Four years without new music can be a death sentence for any artist, and when an absence like that follows the release of a debut album, circumstances can get dire. But few acts are able to amass a cult following as rapidly as South Carolina-based indie rock outfit All Get Out did with 2011’s The Season, a full-length record that has proven to have near-infinite replayability.
“I needed a break,” songwriter and vocalist Nathan Hussey says. "I needed to regroup and really think about where I was, what I was doing, and how I was doing it."
Finally, the band is back in action in 2015, and is ready to share a brand-new EP, Movement, on April 14 via Favorite Gentlemen Recordings and Bad Timing Records.

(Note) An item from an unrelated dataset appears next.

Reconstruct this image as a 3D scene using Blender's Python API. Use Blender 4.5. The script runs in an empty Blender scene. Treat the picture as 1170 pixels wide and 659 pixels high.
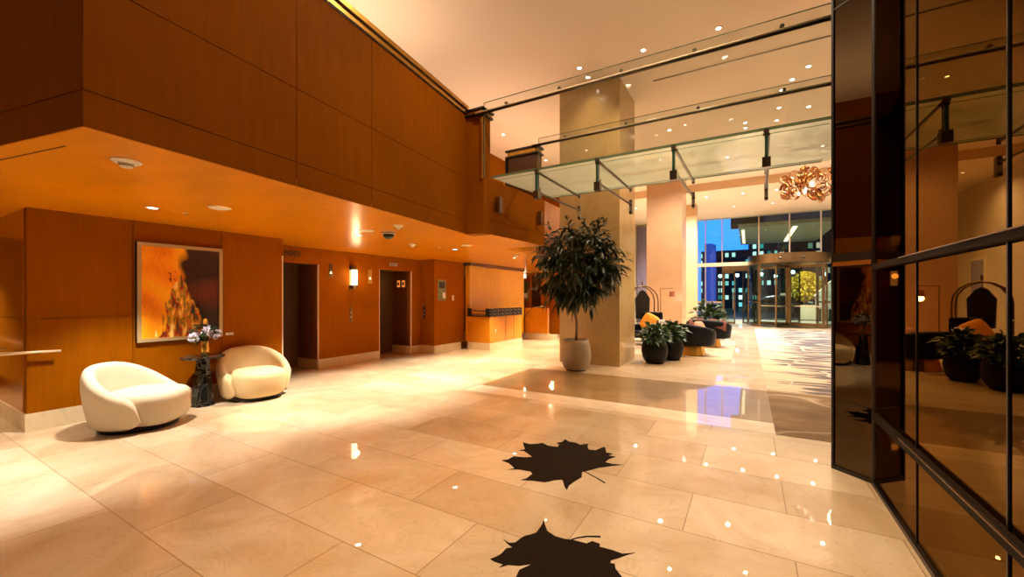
import bpy, bmesh, math, random
from mathutils import Vector, Matrix, noise
random.seed(7)
PI = math.pi
SC = bpy.context.scene
COL = SC.collection
IMW = 1170.0

# ------------------------------------------------------------------ helpers
class MB:
    """collects geometry for ONE mesh object"""
    def __init__(s): s.v = []; s.f = []; s.smooth = False
    def add(s, vs, fs):
        n = len(s.v); s.v += [tuple(v) for v in vs]; s.f += [tuple(i + n for i in f) for f in fs]; return s
    def box(s, x0, x1, y0, y1, z0, z1):
        return s.add([(x0,y0,z0),(x1,y0,z0),(x1,y1,z0),(x0,y1,z0),(x0,y0,z1),(x1,y0,z1),(x1,y1,z1),(x0,y1,z1)],
                     [(0,3,2,1),(4,5,6,7),(0,1,5,4),(1,2,6,5),(2,3,7,6),(3,0,4,7)])
    def prism(s, pts, z0, z1):
        n = len(pts)
        a = sum(pts[i][0]*pts[(i+1)%n][1]-pts[(i+1)%n][0]*pts[i][1] for i in range(n))
        if a < 0: pts = pts[::-1]
        vs = [(x,y,z0) for x,y in pts] + [(x,y,z1) for x,y in pts]
        fs = [tuple(range(n))[::-1], tuple(range(n,2*n))] + [(i,(i+1)%n,(i+1)%n+n,i+n) for i in range(n)]
        return s.add(vs, fs)
    def obox(s, c, ax, ay, az, hx, hy, hz):
        c = Vector(c); ax = Vector(ax).normalized()*hx; ay = Vector(ay).normalized()*hy; az = Vector(az).normalized()*hz
        vs = [c+sx*ax+sy*ay+sz*az for sz in (-1,1) for sx,sy in ((-1,-1),(1,-1),(1,1),(-1,1))]
        return s.add(vs, [(0,3,2,1),(4,5,6,7),(0,1,5,4),(1,2,6,5),(2,3,7,6),(3,0,4,7)])
    def tube(s, pts, r, n=8, cap=True):
        pts = [Vector(p) for p in pts]; rs = r if isinstance(r,(list,tuple)) else [r]*len(pts)
        rings = []; up = None
        for i,p in enumerate(pts):
            t = (pts[min(i+1,len(pts)-1)] - pts[max(i-1,0)]).normalized()
            if up is None:
                up = Vector((0,0,1)) if abs(t.z) < .9 else Vector((1,0,0))
            a = t.cross(up).normalized(); b = a.cross(t).normalized(); up = b
            rings.append([p + rs[i]*(math.cos(2*PI*k/n)*a + math.sin(2*PI*k/n)*b) for k in range(n)])
        vs = [v for rg in rings for v in rg]; fs = []
        for i in range(len(pts)-1):
            for k in range(n):
                fs.append((i*n+k, i*n+(k+1)%n, (i+1)*n+(k+1)%n, (i+1)*n+k))
        if cap:
            fs.append(tuple(range(n))[::-1]); fs.append(tuple((len(pts)-1)*n+k for k in range(n)))
        return s.add(vs, fs)
    def lathe(s, prof, c=(0,0,0), n=32, sx=1, sy=1):
        vs = []; fs = []; m = len(prof)
        for k in range(n):
            a = 2*PI*k/n
            for r,z in prof: vs.append((c[0]+r*math.cos(a)*sx, c[1]+r*math.sin(a)*sy, c[2]+z))
        for k in range(n):
            for i in range(m-1):
                fs.append((k*m+i, ((k+1)%n)*m+i, ((k+1)%n)*m+i+1, k*m+i+1))
        if prof[0][0] > 1e-4: fs.append(tuple(k*m for k in range(n))[::-1])
        if prof[-1][0] > 1e-4: fs.append(tuple(k*m+m-1 for k in range(n)))
        return s.add(vs, fs)
    def ell(s, c, r, n=12, m=8, ex=1.0, ez=1.0, taper=0.0):
        """(super)ellipsoid"""
        sg = lambda v,e: math.copysign(abs(v)**e, v)
        vs = []; fs = []
        for i in range(m+1):
            th = -PI/2 + PI*i/m
            for k in range(n):
                ph = 2*PI*k/n
                z = sg(math.sin(th), ez); q = sg(math.cos(th), ez) * (1+taper*z)
                vs.append((c[0]+r[0]*q*sg(math.cos(ph),ex), c[1]+r[1]*q*sg(math.sin(ph),ex), c[2]+r[2]*z))
        for i in range(m):
            for k in range(n):
                fs.append((i*n+k, i*n+(k+1)%n, (i+1)*n+(k+1)%n, (i+1)*n+k))
        return s.add(vs, fs)
    def build(s, name, mat, parent=None, smooth=False, bevel=0, sub=0, loc=None, rotz=None, weld=False):
        me = bpy.data.meshes.new(name); me.from_pydata(s.v, [], s.f)
        if weld or smooth:
            bm = bmesh.new(); bm.from_mesh(me)
            bmesh.ops.remove_doubles(bm, verts=bm.verts, dist=1e-5)
            bm.faces.ensure_lookup_table(); bm.to_mesh(me); bm.free()
        me.update()
        if smooth:
            for p in me.polygons: p.use_smooth = True
        me.materials.append(mat)
        o = bpy.data.objects.new(name, me); COL.objects.link(o)
        if parent is not None: o.parent = parent
        if loc: o.location = loc
        if rotz is not None: o.rotation_euler.z = rotz
        if bevel:
            b = o.modifiers.new('bevel','BEVEL'); b.width = bevel; b.segments = 2; b.limit_method = 'ANGLE'; b.angle_limit = math.radians(40)
        if sub:
            m = o.modifiers.new('sub','SUBSURF'); m.levels = sub; m.render_levels = sub
        return o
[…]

“The EP goes in a direction that feels natural for All Get Out,” Hussey explains. "It’s heavier, and it’s kind of a sister to our last release in its rawness. The Season is neatly put together, and Movement is a little sloppy, a little less intentional. The main concept here, of course, is movement. It’s how you know things are still alive.

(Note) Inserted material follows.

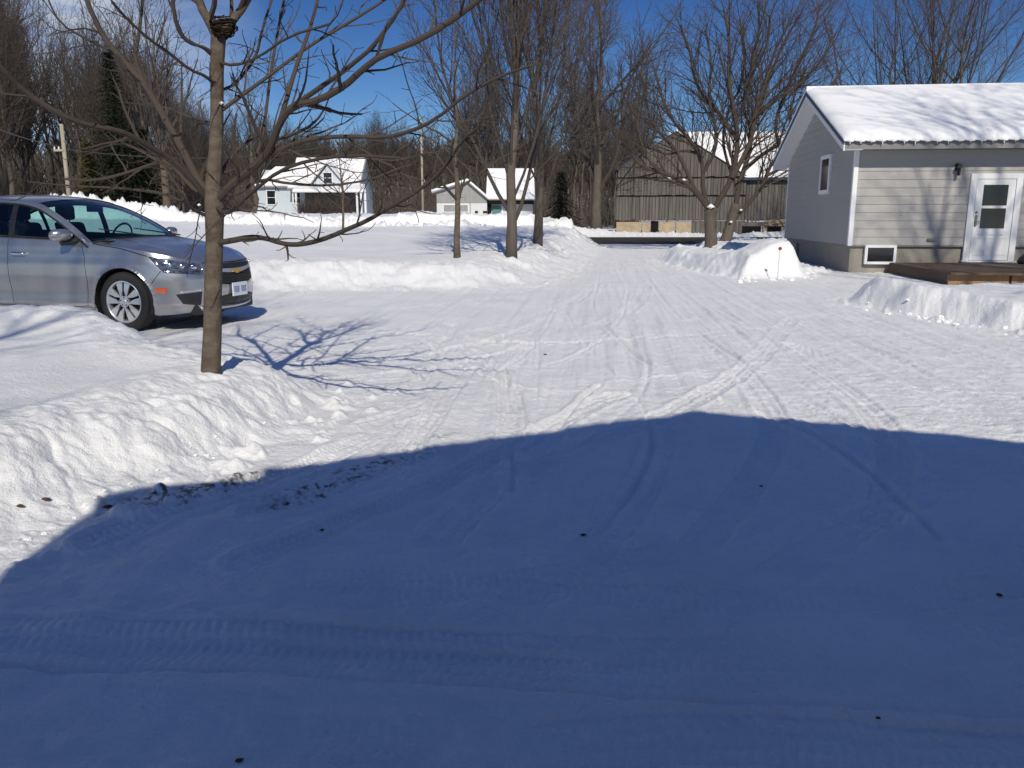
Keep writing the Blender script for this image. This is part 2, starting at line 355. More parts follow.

"I started writing the title track in 2013. The first two verses are about how changes happen in a way that people don’t understand. And I’m kind of saying, you don’t have to get it, you don’t have to understand. And as the song was being written over those two years, it called me into the idea of movement."

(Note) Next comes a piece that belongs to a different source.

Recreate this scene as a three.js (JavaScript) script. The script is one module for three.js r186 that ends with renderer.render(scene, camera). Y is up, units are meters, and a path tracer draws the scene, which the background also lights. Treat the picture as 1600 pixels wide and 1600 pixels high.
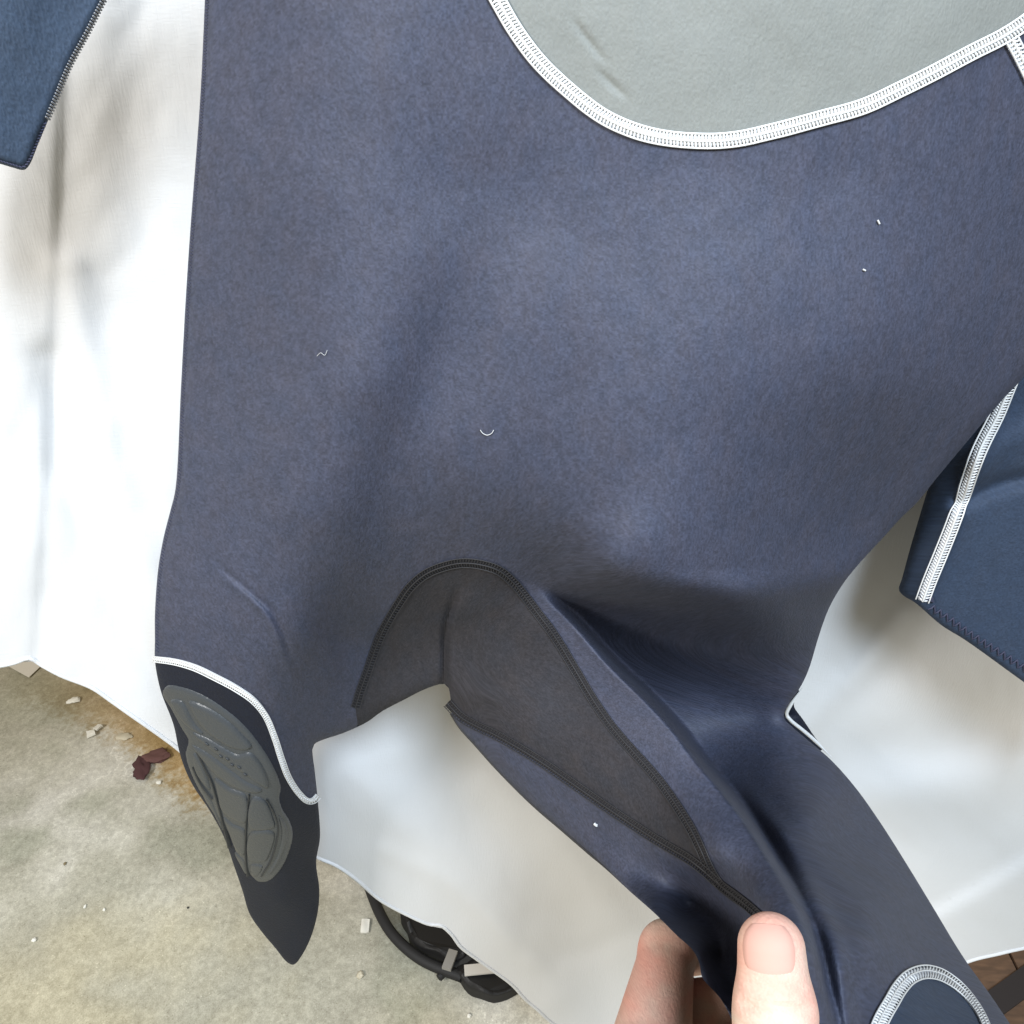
import * as THREE from 'three';
import { ImprovedNoise } from 'three/addons/math/ImprovedNoise.js';
import { MarchingCubes } from 'three/addons/objects/MarchingCubes.js';
import { mergeVertices } from 'three/addons/utils/BufferGeometryUtils.js';
import { RectAreaLightUniformsLib } from 'three/addons/lights/RectAreaLightUniformsLib.js';

// ---------------------------------------------------------------- camera, light, exposure
const scene = new THREE.Scene();
const PITCH = 32 * Math.PI / 180, FOV = 60, EYE = new THREE.Vector3(0, 1.3, 0.42);
const camera = new THREE.PerspectiveCamera(FOV, 1, 0.02, 30);
camera.position.copy(EYE);
camera.rotation.set(-PITCH, 0, 0);
camera.updateMatrixWorld(true);
const renderer = new THREE.WebGLRenderer();
renderer.toneMapping = THREE.LinearToneMapping;
renderer.toneMappingExposure = 1.0;
renderer.shadowMap.enabled = true;
scene.background = new THREE.Color().setRGB(0.32, 0.272, 0.195);       // warm tone of the garage around
RectAreaLightUniformsLib.init();
function softLight(name, label, pos, aim, w, h, color, nits) {
  const g = new THREE.Group(); g.name = name; g.position.set(...pos); g.lookAt(...aim);
  g.userData = { label, category: 'unseen_lamp' };
  const L = new THREE.RectAreaLight(new THREE.Color().setRGB(...color), nits, w, h);
  L.castShadow = true; L.rotation.y = Math.PI; L.position.z = 0.012; g.add(L);
  const face = new THREE.Mesh(new THREE.BoxGeometry(w, h, 0.01), new THREE.MeshStandardMaterial({ color: 0x222222, emissive: new THREE.Color().setRGB(...color), emissiveIntensity: 1 }));
  face.name = 'unseen_lamp_panel'; g.add(face);
  const unseen_housing = new THREE.Mesh(new THREE.BoxGeometry(w + 0.06, h + 0.06, 0.05), new THREE.MeshStandardMaterial({ color: 0x333333, roughness: 0.6 }));
  unseen_housing.name = 'unseen_housing'; unseen_housing.position.z = -0.031; g.add(unseen_housing);
  scene.add(g);
}
softLight('unseen_lamp', 'unseen square light panel out of view at left, lighting suit and sheet', [-1.75, 2.5, 1.65], [0.05, 0.95, 0], 0.6, 0.6, [1, 0.98, 0.95], 74);  // out of view, placed to light the suit and sheet from the left
softLight('unseen_lamp_001', 'unseen bluish light panel out of view at right, lighting suit and sheet', [0.42, 2.6, 1.35], [0.05, 1.0, 0], 0.7, 0.7, [0.72, 0.85, 1], 54);  // out of view, placed for the cool light on torso and sheet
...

Movement isn’t a reintroduction or regeneration — it’s a reaffirmation. It's a torrent of spirit at its most raw moments, an unabashed exorcism of the things that keep us awake at night in the pursuit of a life with deserved purpose. Continuing to gravitate toward the unoccupied spaces between indie and rock, All Get Out’s return to the spotlight presents an opportunity for listeners to fall in love all over again with one of the most dynamic groups in this genre.